Das Buch ist gut lesbar und klar auf die tragenden Thesen hin formuliert; regelmäßige Zusammenfassungen halten den roten Faden präsent. Zugleich profitieren die Leser*innen von den anschaulichen Quellenbelegen, die der historischen Alltagskulturforschung viele Anregungen bieten. Insgesamt präsentiert Bänziger ein starkes Argument für das „Zusammenführen von Perspektiven der Arbeits- und der Konsumgeschichtsschreibung“ (385) – und sollte damit im Vielnamenfach auf offene Ohren stoßen. Mit der Erlebnisorientierung bietet er ein produktives Konzept an, um wesentliche Tendenzen der Subjektkulturen des 20. und 21. Jahrhunderts herauszuarbeiten. Seine Definition von „Erlebnis“ bleibt allerdings recht offen; Stichworte wie „Alltagsästhetisierung“ und „schönes Leben“ (Gerhard Schulze) weisen auf Forschungslinien hin, die auch in der Europäischen Ethnologie/Kulturanthropologie (die bisher mit Schulze erheblich fremdelt) mit Gewinn heranzuziehen wären. Man muss ja nicht an der Begrifflichkeit kleben.

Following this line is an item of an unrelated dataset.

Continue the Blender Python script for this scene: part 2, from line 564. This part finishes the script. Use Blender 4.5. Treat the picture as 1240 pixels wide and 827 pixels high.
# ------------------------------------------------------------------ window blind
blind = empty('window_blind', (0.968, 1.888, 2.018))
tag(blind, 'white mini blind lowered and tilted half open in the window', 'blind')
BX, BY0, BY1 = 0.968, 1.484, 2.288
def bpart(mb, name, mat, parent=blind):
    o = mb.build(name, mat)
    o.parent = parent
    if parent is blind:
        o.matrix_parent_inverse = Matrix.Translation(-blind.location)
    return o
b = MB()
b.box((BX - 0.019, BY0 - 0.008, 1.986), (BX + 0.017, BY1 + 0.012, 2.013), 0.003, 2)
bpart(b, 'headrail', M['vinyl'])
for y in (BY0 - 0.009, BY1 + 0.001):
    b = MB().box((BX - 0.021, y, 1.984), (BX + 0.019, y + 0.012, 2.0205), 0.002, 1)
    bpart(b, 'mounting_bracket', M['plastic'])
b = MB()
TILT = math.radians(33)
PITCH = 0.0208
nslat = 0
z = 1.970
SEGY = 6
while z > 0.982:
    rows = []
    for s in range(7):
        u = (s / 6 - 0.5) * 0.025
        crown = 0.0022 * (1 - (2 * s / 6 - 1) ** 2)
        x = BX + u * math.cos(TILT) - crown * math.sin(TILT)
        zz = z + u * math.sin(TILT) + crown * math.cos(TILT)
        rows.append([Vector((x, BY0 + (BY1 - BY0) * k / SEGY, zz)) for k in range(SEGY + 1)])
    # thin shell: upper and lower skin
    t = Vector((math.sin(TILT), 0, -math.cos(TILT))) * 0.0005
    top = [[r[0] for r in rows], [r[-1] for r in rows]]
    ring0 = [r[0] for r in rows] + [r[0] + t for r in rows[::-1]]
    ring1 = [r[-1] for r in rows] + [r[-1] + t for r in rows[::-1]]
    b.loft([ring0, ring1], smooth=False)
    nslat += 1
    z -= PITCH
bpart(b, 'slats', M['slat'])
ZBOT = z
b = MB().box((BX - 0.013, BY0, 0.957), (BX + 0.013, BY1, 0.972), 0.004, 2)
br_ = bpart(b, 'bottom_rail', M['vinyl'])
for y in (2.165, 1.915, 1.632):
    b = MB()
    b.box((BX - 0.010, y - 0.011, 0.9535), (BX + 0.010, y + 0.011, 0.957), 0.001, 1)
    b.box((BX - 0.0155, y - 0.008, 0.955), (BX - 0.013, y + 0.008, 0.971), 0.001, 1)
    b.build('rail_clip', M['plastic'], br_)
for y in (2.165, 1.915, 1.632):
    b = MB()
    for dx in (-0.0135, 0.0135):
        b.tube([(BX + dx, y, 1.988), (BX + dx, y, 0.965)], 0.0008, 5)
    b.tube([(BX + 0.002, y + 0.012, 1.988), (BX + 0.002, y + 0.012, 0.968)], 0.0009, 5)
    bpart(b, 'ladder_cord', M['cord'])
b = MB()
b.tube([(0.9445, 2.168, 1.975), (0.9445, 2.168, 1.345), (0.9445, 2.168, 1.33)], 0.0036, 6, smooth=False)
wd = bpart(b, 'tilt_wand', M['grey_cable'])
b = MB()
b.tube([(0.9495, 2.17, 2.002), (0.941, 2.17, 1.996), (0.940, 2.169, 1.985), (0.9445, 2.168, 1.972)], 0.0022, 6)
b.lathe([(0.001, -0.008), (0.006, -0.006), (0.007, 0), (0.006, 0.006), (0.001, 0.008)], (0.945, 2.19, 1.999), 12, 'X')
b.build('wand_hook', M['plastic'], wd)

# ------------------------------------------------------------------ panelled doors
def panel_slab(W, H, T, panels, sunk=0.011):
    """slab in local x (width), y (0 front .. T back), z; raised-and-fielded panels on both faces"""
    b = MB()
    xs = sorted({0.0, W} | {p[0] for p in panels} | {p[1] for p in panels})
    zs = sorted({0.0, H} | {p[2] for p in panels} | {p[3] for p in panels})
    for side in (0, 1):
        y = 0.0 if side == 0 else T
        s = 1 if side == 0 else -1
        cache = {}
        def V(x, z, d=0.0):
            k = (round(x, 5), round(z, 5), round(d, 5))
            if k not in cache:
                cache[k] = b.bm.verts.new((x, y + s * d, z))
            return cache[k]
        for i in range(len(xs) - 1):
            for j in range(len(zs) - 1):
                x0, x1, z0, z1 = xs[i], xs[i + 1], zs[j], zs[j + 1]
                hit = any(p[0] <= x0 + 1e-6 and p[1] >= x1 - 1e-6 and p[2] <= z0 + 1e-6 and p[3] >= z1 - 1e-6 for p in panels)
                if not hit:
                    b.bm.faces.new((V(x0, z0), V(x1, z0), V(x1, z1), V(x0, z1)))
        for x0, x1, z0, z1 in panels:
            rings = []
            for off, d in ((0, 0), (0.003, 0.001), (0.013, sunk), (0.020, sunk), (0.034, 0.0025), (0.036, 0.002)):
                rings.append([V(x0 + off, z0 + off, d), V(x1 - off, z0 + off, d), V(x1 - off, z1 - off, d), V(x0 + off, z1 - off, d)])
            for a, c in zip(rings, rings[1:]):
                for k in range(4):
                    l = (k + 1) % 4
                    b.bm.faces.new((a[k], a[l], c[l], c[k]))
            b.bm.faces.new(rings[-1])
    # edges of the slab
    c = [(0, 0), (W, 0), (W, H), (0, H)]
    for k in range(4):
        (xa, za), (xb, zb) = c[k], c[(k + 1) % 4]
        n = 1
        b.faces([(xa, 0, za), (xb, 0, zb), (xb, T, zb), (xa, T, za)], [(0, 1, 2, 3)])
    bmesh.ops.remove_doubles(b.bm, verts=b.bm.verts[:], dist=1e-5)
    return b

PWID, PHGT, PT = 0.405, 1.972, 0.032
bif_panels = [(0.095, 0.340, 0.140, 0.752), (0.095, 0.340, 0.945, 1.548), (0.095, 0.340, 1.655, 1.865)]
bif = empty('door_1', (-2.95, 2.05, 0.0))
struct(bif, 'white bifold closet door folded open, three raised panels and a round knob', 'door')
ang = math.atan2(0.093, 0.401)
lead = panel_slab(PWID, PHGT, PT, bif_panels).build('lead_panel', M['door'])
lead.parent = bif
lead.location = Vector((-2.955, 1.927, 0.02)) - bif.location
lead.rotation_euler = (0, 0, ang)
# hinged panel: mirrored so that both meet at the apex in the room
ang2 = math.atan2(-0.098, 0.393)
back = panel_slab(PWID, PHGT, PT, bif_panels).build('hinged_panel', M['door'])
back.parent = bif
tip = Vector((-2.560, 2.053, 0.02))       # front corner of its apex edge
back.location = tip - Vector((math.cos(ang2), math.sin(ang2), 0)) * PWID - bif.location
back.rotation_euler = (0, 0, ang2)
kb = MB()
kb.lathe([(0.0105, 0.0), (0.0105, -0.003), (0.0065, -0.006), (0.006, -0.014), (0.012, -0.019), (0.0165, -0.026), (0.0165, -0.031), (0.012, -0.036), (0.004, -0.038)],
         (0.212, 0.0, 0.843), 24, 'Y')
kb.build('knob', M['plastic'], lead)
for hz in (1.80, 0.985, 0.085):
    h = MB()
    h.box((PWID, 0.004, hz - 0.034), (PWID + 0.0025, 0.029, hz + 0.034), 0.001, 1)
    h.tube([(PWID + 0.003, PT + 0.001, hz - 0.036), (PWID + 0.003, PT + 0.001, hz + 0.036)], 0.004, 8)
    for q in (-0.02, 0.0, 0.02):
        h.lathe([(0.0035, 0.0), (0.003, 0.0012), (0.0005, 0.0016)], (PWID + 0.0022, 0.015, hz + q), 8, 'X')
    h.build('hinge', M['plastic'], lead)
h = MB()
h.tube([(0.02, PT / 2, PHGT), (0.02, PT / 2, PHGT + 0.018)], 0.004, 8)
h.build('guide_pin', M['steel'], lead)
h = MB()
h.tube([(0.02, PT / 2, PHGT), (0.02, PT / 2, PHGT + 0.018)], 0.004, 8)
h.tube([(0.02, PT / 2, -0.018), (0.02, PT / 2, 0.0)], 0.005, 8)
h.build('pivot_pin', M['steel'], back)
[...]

Mit ihren Argumenten für eine kulturanalytisch informierte Forschung, die neben den Traditionen von Bürgerlichkeit die Rolle der „Massen“ Lohnabhängiger in der Geschichte der „Konsum- und Arbeitsgesellschaft“ untersucht, empfiehlt sich die Studie für persönliche Lektüre wie für post-volkskundliche Fachbibliotheken.